Named Morphology, the five-storey building is situated on a narrow plot along one of its busiest streets. The strict dimensions of the plot impose a regular layout to a discontinuous context, trying to define it through a concrete geometrical form.
The 2,400-square-metre building features various functions, including a retail space, office and cafeteria with an interior botanic garden - which creates an intimate atmosphere compared to other stores and retail spaces.
The architects arrange different functions vertically by scattering the program across five levels. The entrance threshold announces two routes from the street: one to the retail areas and another segregated “inner street”.
The latter allows passers-by to enter through a botanical garden at the end of the plot that takes up the whole height of the building. This promenade ends at the cafeteria on the last level. It’s a space contained on the sides but open to the sky.
The first three levels of the building - devoted to retail and exhibition spaces - which are also linked by open stairs encompassing double and triple heights.

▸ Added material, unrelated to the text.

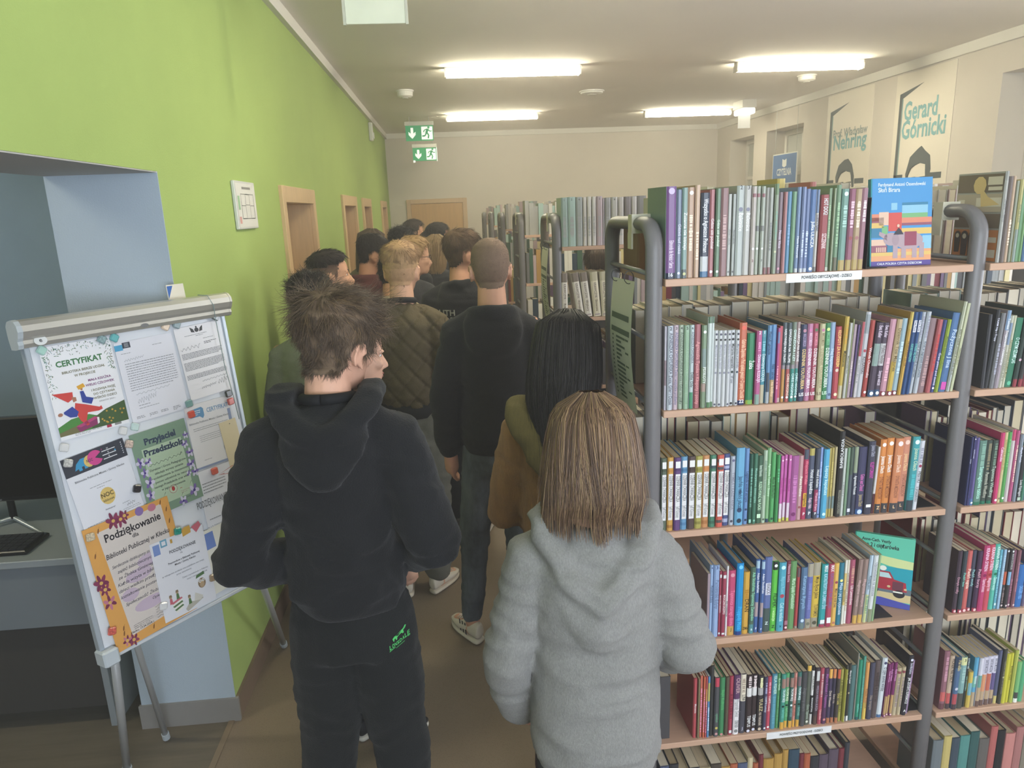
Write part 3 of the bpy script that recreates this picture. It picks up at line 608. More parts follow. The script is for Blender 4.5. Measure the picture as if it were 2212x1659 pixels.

The studio uses a perforated skin for the exterior of the building to regulate the interior climate, solar incidence and create a sense of depth by using perforated envelope to the east facade. The architects described the devise as "veranda", taking cues from the traditional balconies of Lima due to its special pattern.
"This device avoids the use of curtain walls and also takes reference from the typical balconies of Lima: where you could see without being seen. Only this time it’s made from precast concrete blocks," said Nómena Arquitectos.